%%
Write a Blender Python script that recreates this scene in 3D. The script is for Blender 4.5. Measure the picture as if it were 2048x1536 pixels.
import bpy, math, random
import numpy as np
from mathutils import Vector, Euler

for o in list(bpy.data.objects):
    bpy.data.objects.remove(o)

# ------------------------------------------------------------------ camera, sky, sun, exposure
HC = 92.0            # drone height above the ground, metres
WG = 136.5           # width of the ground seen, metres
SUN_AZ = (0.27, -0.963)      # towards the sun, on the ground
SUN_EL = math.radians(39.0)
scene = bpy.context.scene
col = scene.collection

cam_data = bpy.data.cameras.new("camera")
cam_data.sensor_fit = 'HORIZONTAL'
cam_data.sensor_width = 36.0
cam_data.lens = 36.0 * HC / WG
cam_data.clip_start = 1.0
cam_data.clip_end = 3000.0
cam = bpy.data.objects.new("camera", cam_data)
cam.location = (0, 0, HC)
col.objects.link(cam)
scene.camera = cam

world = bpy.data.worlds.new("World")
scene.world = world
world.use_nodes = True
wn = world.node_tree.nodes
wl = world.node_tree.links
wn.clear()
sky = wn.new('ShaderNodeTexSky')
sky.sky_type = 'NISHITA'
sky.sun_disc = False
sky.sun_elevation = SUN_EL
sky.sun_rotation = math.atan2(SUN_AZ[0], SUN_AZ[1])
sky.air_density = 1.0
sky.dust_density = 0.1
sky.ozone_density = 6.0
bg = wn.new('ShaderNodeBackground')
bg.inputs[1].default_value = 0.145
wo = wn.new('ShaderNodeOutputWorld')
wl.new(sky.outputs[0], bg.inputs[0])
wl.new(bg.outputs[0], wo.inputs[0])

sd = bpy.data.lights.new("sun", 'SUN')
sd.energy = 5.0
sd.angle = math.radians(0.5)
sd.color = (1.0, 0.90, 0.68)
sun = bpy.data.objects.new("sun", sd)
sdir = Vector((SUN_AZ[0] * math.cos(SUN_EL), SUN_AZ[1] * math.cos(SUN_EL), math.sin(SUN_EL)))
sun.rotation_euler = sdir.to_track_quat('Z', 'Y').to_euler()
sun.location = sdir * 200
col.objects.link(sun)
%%
Write out a verbatim copy of the data, beginning with its first line and ending with the line that contains "bpy.data.objects.remove(o)".

_THE RESULT:_
Write a Blender Python script that recreates this scene in 3D. The script is for Blender 4.5. Measure the picture as if it were 2048x1536 pixels.
import bpy, math, random
import numpy as np
from mathutils import Vector, Euler

for o in list(bpy.data.objects):
    bpy.data.objects.remove(o)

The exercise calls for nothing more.